Trans Model Arisce Wanzer: “Stop Hiding Us Or Portraying Us To Be Freaks”

"Visibility is the largest problem for LGBT people in the media. The fact that most people would rather see two men shooting each other with guns rather than two men kissing says a lot about how messed up society is."

Fully transitioning at the age of 19, Arisce Wanzer is one of the fiercest characters on Oxygen’s upcoming show Strut, which is about the first transgender modeling agency and premieres Sept. 20 at 9/8c. Appearing in prestigious magazines like Vogue, Vogue Italia, Forbes and Purple, and having strutted down the runways of New York, Los Angeles and Miami Fashion Weeks, Arisce is all high fashion. But that’s not all—she’s also a graduate of the Art Institute of Miami, and is passionate about the fashion she models.

In addition to being a pioneer for trans modeling, Arisce is a strong, decisive, multi-dimensional and multi-talented force. Seeing the modeling world as a source of constant objectification, Arisce has become a vocal advocate for LGBT rights and awareness. We spoke to Arisce about what it means to be a transgender model, the media being “America's religion,” and how we can stop hate.

When did you first realize you wanted to model?
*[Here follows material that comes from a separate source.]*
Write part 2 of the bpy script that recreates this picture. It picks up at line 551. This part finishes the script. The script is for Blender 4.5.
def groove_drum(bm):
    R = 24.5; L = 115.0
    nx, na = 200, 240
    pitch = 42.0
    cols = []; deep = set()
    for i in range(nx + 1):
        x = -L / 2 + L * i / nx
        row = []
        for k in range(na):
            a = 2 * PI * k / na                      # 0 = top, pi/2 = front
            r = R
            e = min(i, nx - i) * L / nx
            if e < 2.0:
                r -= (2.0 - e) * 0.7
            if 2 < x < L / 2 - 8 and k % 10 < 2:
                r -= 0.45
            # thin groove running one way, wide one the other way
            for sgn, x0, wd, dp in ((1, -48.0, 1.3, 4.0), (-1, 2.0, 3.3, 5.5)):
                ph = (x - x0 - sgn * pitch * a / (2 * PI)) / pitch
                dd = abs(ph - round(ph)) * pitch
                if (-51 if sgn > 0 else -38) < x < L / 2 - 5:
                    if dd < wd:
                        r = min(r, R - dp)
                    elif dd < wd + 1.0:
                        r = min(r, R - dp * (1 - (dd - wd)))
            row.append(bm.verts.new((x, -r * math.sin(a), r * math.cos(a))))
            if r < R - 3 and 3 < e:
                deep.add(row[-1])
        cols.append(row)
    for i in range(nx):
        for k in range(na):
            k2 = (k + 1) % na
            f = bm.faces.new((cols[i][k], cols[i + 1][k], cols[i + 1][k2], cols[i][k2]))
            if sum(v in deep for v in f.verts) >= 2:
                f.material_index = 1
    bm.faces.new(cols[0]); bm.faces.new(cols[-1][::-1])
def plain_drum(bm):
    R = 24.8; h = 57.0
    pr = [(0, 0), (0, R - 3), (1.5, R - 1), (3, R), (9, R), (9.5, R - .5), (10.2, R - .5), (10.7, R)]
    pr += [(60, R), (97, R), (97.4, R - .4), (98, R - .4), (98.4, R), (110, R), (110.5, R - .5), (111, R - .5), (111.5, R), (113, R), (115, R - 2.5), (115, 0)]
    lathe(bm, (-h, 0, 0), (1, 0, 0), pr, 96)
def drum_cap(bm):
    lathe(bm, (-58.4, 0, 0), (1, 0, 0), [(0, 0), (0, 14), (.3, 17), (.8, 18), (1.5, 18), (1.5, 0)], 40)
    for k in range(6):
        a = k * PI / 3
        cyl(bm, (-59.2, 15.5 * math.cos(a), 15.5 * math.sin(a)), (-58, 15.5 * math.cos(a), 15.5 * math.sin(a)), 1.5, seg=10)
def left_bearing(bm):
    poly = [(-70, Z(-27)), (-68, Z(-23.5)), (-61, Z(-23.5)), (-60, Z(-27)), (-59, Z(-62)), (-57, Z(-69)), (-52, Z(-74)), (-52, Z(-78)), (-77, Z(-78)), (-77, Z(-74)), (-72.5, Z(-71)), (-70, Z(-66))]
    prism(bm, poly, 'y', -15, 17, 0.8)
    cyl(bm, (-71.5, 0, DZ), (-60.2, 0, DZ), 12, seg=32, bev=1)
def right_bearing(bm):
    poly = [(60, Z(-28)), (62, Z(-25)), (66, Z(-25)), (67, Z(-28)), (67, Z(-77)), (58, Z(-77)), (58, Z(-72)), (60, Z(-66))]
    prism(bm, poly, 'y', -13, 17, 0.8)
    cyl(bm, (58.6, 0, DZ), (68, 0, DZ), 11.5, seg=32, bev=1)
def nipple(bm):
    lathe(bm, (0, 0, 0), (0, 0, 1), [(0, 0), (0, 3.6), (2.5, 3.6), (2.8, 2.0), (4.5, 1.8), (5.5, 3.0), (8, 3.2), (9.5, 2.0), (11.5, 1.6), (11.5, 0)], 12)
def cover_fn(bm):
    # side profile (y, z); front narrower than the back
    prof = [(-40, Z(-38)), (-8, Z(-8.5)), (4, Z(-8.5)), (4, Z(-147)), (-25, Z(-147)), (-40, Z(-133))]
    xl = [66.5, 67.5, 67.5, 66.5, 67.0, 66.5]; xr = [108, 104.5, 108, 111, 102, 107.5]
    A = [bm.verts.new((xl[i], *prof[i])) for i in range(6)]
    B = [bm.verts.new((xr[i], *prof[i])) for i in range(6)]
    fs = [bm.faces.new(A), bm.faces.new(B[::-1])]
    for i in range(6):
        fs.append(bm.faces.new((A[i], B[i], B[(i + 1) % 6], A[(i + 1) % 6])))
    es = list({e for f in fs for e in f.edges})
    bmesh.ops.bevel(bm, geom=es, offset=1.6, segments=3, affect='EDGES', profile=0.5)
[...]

When I was 14, I remember watching the Victoria’s Secret fashion show on TV with my family and thinking of how much fun of a job those women made modeling look. They all looked so happy and so beautiful. I never really got the reality of how much work actually goes into it (I learned that the hard way!). I definitely started out doing this for me, to prove to myself that I could be beautiful or desired and be paid for it, as I had never been an object of desire before. Well, let me tell you, that gets old very fast—being objectified should definitely not be a goal, kids! My sights have since shifted to trans visibility, attempting to normalize our presence in society by constantly producing great work that people want more of.
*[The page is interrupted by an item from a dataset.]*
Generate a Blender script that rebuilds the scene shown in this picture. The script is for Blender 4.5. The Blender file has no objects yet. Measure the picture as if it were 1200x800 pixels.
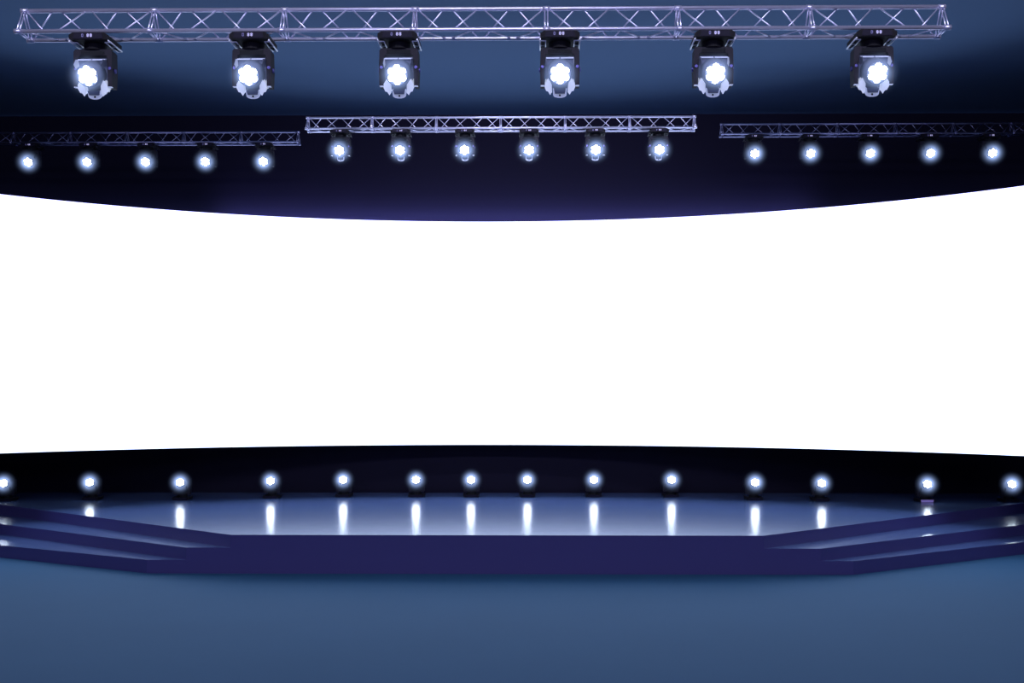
import bpy, bmesh, math, random
from mathutils import Vector, Matrix

random.seed(4)
scn = bpy.context.scene
col = scn.collection

# ------------------------------------------------------------------ camera
F = 1371.0                    # focal length in pixels of a 1200 px wide frame
HORIZON = 459.0
EYE = 2.8
YAW = math.radians(0.8)
cd = bpy.data.cameras.new('camera')
cam = bpy.data.objects.new('camera', cd)
col.objects.link(cam)
cam.location = (0, 0, EYE)
cam.rotation_euler = (math.pi / 2, 0, YAW)
cd.sensor_width = 36.0
cd.lens = F / 1200 * 36
cd.shift_y = (HORIZON - 400) / 1200
cd.clip_end = 200
scn.camera = cam
FWD = Vector((-math.sin(YAW), math.cos(YAW), 0))
RGT = Vector((math.cos(YAW), math.sin(YAW), 0))
UP = Vector((0, 0, 1))
CAM = Vector((0, 0, EYE))


def at(px, py, z):            # point seen at a pixel, at a depth along the view
    return CAM + FWD * z + RGT * ((px - 600) / F * z) + UP * ((HORIZON - py) / F * z)


def at_y(px, py, Y):          # same, on the plane y = Y
    d = FWD + RGT * ((px - 600) / F) + UP * ((HORIZON - py) / F)
    return CAM + d * (Y / d.y)


def at_h(px, py, h):          # same, on the level h
    d = FWD + RGT * ((px - 600) / F) + UP * ((HORIZON - py) / F)
    return CAM + d * ((h - EYE) / d.z)


# --------------------------------------------------------------- materials
def mat(name, base, rough=0.5, metal=0.0, spec=0.5, noise=0.0, nscale=6.0, emit=None, estr=0.0, rough_noise=0.0, coat=0.0, ior=1.5):
    m = bpy.data.materials.new(name)
    m.use_nodes = True
    nt = m.node_tree
    b = nt.nodes['Principled BSDF']
    b.inputs['Base Color'].default_value = (*base, 1)
    b.inputs['Roughness'].default_value = rough
    b.inputs['Metallic'].default_value = metal
    b.inputs['Specular IOR Level'].default_value = spec
    b.inputs['Coat Weight'].default_value = coat
    b.inputs['IOR'].default_value = ior
    if noise or rough_noise:
        tc = nt.nodes.new('ShaderNodeTexCoord')
        n = nt.nodes.new('ShaderNodeTexNoise')
        n.inputs['Scale'].default_value = nscale
        n.inputs['Detail'].default_value = 4
        nt.links.new(tc.outputs['Object'], n.inputs['Vector'])
    if noise:
        r = nt.nodes.new('ShaderNodeMapRange')
        r.inputs['To Min'].default_value = 1 - noise
        r.inputs['To Max'].default_value = 1 + noise
        nt.links.new(n.outputs['Fac'], r.inputs['Value'])
        mx = nt.nodes.new('ShaderNodeMix')
        mx.data_type = 'RGBA'
        mx.blend_type = 'MULTIPLY'
        mx.inputs['Factor'].default_value = 1
        mx.inputs[6].default_value = (*base, 1)
        nt.links.new(r.outputs['Result'], mx.inputs[7])
        nt.links.new(mx.outputs[2], b.inputs['Base Color'])
    if rough_noise:
        r2 = nt.nodes.new('ShaderNodeMapRange')
        r2.inputs['To Min'].default_value = max(0.02, rough - rough_noise)
        r2.inputs['To Max'].default_value = rough + rough_noise
        nt.links.new(n.outputs['Fac'], r2.inputs['Value'])
        nt.links.new(r2.outputs['Result'], b.inputs['Roughness'])
    if emit:
        b.inputs['Emission Color'].default_value = (*emit, 1)
        b.inputs['Emission Strength'].default_value = estr
    return m


M = {
    'floor': mat('floor_paint', (0.038, 0.132, 0.240), 0.75, spec=0.15, noise=0.05, nscale=0.6),
    'ceiling': mat('ceiling_paint', (0.070, 0.118, 0.195), 0.85, spec=0.1, noise=0.03, nscale=0.4),
    'wall': mat('dark_wall', (0.012, 0.011, 0.027), 0.8, spec=0.1, noise=0.05, nscale=0.5),
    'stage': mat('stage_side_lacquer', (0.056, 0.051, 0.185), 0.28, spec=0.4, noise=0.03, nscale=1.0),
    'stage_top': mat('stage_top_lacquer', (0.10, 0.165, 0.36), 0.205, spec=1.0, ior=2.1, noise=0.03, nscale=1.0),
    'screen': mat('screen_glow', (0.8, 0.8, 0.8), 0.6, emit=(0.70, 0.86, 1.22), estr=1.9),
    'strip': mat('edge_light', (0.5, 0.5, 0.6), 0.5, emit=(0.42, 0.40, 1.0), estr=3.0),  # glow of the strip added along the screen's top
    'casing': mat('screen_casing', (0.02, 0.02, 0.03), 0.6),
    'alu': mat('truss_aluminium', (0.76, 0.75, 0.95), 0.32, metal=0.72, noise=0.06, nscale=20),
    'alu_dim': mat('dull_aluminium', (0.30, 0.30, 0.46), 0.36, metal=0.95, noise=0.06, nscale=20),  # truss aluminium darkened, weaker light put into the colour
    'alu_bright': mat('handle_aluminium', (0.85, 0.87, 0.95), 0.4, metal=0.0, noise=0.04, nscale=30),
    'plastic': mat('fixture_plastic', (0.010, 0.009, 0.018), 0.65, spec=0.25, noise=0.1, nscale=30),
    'rubber': mat('fixture_black', (0.003, 0.003, 0.006), 0.7, spec=0.2, noise=0.1, nscale=40),
    'grille': mat('fixture_grille', (0.010, 0.012, 0.016), 0.9, noise=0.6, nscale=120),
    'face': mat('head_face_grey', (0.12, 0.14, 0.21), 0.55, noise=0.06, nscale=20),
    'light_grey': mat('light_grey_plastic', (0.55, 0.60, 0.78), 0.45, noise=0.04, nscale=20),
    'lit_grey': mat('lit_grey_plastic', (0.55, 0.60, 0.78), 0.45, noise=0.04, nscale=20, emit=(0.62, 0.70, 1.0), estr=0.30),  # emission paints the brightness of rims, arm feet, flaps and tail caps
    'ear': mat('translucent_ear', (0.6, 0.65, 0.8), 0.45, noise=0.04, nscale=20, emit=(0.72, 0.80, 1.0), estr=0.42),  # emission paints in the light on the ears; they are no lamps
    'lilac': mat('lilac_panel', (0.2, 0.15, 0.4), 0.5, emit=(0.13, 0.10, 0.30), estr=0.6),  # glow paints a lilac highlight onto one base panel
    'bolt': mat('blue_bolt', (0.10, 0.09, 0.34), 0.35, metal=0.5),
    'panel': mat('display_panel', (0.006, 0.005, 0.018), 0.6, spec=0.15, noise=0.05, nscale=30),
    'digit': mat('display_digit', (0.2, 0.2, 0.3), 0.5, emit=(0.55, 0.52, 0.95), estr=0.75),
    'digit_dim': mat('display_digit_dim', (0.1, 0.1, 0.2), 0.5, emit=(0.16, 0.15, 0.45), estr=0.6),
    'lens': mat('led_lens', (0.9, 0.9, 0.9), 0.2, emit=(0.80, 0.90, 1.0), estr=20.0),
}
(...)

Did you face any obstacles on the course to that dream, and what did you learn from them?

The challenge with being trans in this industry is the same as it is for any cisgender model. We have to fit the clothes and appear marketable to casting directors and designers. The fashion industry is notorious for tokenizing anybody that isn’t a cis white person, so trans people, black people, Asians and other minorities are all in the same tiny boat in this business. It's shitty, but I'm grateful to have gotten in and be able to speak on such issues. Racism in this industry can and will be stopped, it's just a matter of people taking action and being inclusive.

Who is your personal inspiration?

My mother. She is the strongest person I've ever known, so I'm proud to be a result of her hard work and personal sacrifices. A lot of people don't want to grow up to be like their parents but I can't imagine anybody I'd rather live up to.

What do you think the biggest challenges are to members of the LGBT community who are visible in the media?

Visibility is the largest problem for LGBT people in the media. The fact that most people would rather see two men shooting each other with guns rather than two men kissing says a lot about how messed up society is. The media is America's religion, so when they don't show our image regularly, people will continue to see us as “irregular.” It's that simple. 

How can the media aid in ending hate and ignorance in America?

Hire us. Feature us. Share our stories. Stop hiding us or portraying us to be freaks or sexual deviants. Stop categorizing everybody into little boxes and start treating people as individuals. Nobody's background is the same and we need the media to stop playing it safe and share more diverse stories.

How do you feel about being a "role model" in the public eye?

I'm a born leader, I make my own path and do everything I can to make my dreams come true, so this is just another milestone for me. This was a dream of mine so I'd like to think everything I've done up to now has prepared me for this.